Die »Grupo de Camara da Scar« ist ein 25-köpfiges Streichorchester, das 1987 von Ricardo Feldens gegründet wurde. Es besteht aus ambitionierten Laienmusikern, die es im Umgang mit dem Instrument zu großer Reife gebracht haben.
Ein Blick auf die Namensliste der Musiker und Musikerinnen lässt indes bass erstaunen: Schäfer, Schmidt, Eggert, Heinemann, Lehmann, Stein, Klein und Wolf geigen da unter brasilianischer Flagge. Sie sind Sprösslinge deutscher Auswanderer, die in der zweiten Hälfte des 19. Jahrhunderts das Städtchen »Jarguá do Sul« unweit der berühmten Atlantik-Strände Santa Catarinas gründeten.
Servierte das 25-köpfige Ensemble gestern Abend seinen bunten Strauß brasilianischer Kompositionen in der Jakobuskirche ohne deutsche Mitwirkung, so kam es am Sonntagabend in der Jöllenbecker Marienkirche zu einem gemeinsamen musizieren in fast schon familiärer Atmosphäre, die dank der sympathischen Ansprache von Orchesterchef Ricardo Feldens auch ins Publikum überschwappte.
Das Programm freilich hätte kontrastvoller nicht sein können: Teile aus Mozarts Krönungsmesse umrahmten den Reigen lateinamerikanischer Charakterstücke. Dazu bot man in Jöllenbeck die vereinte Kraft des Bielefelder Kammerchores (Leitung: Gottfried Braun) und der Marienkantorei auf, die sich zu einem stimmstarken Klangkörper vereinten. Die Gäste aus Brasilien sorgten für ein gefühlvolles Streicherfundament. Da die obligatorischen Oboen, Fagotte, Hörner, Trompeten und Posaunen nicht vollzählig ergänzt werden konnten, bot das Klavier einen passablen Lückenbüßer.
In Anbetracht der ungewöhnlichen Fassung und der nationenübergreifenden Ausführenden genießt die Aufführung unter der Gesamtleitung von Hauke Ehlers den Status von Einzigartigkeit. Durchweg hörenswert auch, wie sich die einzelnen Gruppen und Musiker zu einem homogenen Klangbild zusammenfügten, wie Kyrie und Gloria, später auch das Sanctus und Agnus Dei in angemessen feierlichem Duktus, mit dezent pointiertem Schwung und in klanglicher Frische zu Gehör gebracht wurden.

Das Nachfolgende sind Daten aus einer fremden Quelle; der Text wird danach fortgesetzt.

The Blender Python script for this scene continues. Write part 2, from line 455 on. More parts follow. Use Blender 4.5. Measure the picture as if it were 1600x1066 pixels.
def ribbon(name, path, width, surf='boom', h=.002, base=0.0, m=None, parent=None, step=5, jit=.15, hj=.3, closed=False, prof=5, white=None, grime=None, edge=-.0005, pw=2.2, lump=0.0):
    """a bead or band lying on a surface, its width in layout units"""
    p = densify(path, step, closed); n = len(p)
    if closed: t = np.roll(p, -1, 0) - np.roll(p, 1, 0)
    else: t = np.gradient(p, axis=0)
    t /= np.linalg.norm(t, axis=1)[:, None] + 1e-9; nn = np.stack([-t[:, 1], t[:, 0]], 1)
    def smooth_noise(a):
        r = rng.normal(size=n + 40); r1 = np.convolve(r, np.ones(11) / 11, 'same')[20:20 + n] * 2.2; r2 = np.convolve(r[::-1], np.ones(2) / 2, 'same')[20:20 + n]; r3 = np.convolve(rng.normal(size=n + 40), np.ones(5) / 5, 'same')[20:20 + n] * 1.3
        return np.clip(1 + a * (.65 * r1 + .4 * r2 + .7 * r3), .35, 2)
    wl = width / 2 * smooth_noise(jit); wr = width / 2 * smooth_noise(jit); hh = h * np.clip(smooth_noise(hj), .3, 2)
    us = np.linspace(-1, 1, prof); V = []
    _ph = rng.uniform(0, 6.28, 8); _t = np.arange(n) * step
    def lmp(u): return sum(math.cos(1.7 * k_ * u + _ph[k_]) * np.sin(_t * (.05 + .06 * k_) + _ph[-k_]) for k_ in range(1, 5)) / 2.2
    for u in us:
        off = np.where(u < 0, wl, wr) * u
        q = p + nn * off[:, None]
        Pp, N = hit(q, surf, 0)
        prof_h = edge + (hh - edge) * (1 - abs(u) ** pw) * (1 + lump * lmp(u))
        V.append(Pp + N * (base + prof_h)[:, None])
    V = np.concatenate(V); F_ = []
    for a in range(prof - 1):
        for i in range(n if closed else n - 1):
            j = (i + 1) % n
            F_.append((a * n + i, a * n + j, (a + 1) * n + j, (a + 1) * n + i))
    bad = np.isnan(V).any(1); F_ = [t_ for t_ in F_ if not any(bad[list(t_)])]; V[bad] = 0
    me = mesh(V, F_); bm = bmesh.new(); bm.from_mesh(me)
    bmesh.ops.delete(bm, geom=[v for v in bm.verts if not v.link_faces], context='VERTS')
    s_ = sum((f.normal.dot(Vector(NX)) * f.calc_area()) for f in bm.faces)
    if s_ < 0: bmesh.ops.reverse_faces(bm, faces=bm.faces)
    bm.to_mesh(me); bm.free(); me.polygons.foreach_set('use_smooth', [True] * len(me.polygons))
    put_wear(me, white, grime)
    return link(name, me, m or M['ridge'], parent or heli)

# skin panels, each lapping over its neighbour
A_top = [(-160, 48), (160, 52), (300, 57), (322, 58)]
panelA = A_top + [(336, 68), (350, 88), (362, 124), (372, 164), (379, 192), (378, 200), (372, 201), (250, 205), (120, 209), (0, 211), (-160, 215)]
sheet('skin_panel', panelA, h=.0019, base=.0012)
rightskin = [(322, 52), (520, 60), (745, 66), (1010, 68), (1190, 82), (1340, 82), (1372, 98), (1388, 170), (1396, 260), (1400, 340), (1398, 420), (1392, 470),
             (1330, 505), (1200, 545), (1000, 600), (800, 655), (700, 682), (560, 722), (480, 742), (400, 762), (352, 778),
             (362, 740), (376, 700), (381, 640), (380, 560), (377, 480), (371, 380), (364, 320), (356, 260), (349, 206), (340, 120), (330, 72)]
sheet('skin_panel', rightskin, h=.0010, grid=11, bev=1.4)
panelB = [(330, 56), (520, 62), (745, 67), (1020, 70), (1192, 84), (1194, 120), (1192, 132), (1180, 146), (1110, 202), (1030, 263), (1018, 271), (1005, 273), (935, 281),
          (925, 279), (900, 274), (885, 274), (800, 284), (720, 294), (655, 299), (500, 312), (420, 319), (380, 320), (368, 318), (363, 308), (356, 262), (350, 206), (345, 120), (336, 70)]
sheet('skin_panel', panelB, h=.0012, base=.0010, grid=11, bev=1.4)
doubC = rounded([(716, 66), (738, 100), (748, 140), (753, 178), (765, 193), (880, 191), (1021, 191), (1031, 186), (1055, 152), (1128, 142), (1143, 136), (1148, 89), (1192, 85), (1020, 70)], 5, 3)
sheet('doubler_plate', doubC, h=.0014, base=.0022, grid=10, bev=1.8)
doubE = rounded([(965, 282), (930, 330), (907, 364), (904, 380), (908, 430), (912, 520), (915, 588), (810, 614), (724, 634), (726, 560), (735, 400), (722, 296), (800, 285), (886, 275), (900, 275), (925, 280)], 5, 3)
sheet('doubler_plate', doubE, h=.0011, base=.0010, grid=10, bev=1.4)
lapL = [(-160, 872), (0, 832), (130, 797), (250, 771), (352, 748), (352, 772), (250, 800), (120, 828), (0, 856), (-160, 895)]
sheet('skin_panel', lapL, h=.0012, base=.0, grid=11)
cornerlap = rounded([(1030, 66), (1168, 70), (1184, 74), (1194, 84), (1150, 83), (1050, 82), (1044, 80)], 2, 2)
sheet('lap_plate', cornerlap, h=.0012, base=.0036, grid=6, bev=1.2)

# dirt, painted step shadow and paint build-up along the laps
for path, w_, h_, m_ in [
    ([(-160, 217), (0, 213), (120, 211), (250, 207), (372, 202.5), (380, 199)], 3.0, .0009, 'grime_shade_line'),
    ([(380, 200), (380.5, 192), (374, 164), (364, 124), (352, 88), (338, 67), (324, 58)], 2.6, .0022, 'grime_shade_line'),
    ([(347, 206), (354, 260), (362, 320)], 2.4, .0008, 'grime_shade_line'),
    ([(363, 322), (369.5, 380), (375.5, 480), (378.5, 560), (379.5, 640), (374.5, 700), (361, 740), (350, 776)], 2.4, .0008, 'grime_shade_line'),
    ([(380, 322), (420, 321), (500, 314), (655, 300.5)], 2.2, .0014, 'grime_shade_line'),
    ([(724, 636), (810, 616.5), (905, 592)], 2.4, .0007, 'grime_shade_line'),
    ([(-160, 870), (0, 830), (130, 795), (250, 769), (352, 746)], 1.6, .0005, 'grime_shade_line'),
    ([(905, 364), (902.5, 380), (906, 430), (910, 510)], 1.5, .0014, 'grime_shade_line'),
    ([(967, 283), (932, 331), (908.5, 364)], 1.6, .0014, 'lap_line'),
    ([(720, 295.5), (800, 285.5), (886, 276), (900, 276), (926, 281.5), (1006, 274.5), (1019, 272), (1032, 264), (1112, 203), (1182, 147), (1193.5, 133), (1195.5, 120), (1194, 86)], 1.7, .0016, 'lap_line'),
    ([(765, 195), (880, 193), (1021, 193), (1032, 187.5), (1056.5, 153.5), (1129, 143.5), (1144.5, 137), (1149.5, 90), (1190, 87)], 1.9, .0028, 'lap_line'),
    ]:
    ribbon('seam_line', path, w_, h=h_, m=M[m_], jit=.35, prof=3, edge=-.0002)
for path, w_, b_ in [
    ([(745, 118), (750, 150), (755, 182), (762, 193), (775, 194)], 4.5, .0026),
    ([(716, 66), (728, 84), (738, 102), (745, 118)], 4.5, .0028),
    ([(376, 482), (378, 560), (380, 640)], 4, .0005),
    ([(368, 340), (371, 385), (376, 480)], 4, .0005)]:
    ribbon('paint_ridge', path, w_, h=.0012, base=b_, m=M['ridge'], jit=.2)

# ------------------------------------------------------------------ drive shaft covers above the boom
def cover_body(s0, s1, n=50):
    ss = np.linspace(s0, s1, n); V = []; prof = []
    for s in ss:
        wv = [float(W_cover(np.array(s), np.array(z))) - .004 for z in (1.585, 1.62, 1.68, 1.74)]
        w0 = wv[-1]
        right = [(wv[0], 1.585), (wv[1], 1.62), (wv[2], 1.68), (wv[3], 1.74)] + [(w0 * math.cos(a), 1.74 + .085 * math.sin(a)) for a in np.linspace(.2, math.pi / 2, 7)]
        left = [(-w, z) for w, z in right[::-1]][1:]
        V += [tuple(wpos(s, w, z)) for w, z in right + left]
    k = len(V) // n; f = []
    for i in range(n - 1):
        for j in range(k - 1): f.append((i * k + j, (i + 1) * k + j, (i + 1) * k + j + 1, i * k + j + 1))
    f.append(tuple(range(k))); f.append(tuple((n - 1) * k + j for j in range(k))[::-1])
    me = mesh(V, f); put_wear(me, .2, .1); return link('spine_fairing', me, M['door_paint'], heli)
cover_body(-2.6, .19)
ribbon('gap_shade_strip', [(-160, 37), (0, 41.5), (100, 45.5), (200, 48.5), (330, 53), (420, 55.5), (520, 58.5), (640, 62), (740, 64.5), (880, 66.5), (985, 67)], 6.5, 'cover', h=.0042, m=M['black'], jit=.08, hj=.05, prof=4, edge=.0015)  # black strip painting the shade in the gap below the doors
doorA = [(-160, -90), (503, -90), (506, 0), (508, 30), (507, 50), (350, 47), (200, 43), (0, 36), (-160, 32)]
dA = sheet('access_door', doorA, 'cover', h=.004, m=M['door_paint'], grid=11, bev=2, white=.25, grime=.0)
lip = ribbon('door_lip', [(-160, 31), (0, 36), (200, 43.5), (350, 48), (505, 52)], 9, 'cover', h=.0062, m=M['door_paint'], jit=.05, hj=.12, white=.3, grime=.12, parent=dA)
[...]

Dass die Partien der Gesangssolisten von Chormitgliedern übernommen wurden, spricht nicht nur für einen gewissen Wagemut, den Hauke Ehlers immer mal wieder an den Tag legt, sondern auch für aussagekräftige Stimmen im Chor.
In der Mitte präsentierten die Gäste einen vielfältigen musikalischen Streifzug durch das fünftgrößte Land der Erde, dessen Musik geprägt wurde von portugiesischen, afrikanischen und indigenen Stilen.
Mit einem »Prelúdio« von Heitor Villa-Lobos erklang das Werk eines Komponisten, der die Vermischung der Stile prägte. Folklore und barocke Stilistik findet sich auch in Alberto Nepomucenos »Suite Antiga« in einer interessanten Synthese wieder, was vom Orchester mit nicht nachlassender Spannung und Stilbewusstsein vorgeführt wurde.
Als Mitbegründer des für Brasilien typischen Bossa Nova gilt Antonio Carlos Jobin, dessen Streichquartett »Garota de Ipanema« artifizielle Kompositionskunst mit mitreißenden Rhythmen vereint. Aus der Fülle der Darbietungen sei noch Rafael Petry hervorgehoben, der auf dem Akkordeon zwei Tanzstücke darbot: virtuos und mit ansteckendem Bewegungsdrive.
Nach dem herzlichen Dank des Publikums erfolgte gestern noch ein offizieller Empfang im Rathaus, bei dem das Engagement des Orchesters um Freundschaft unter den Völkern seine Würdigung fand.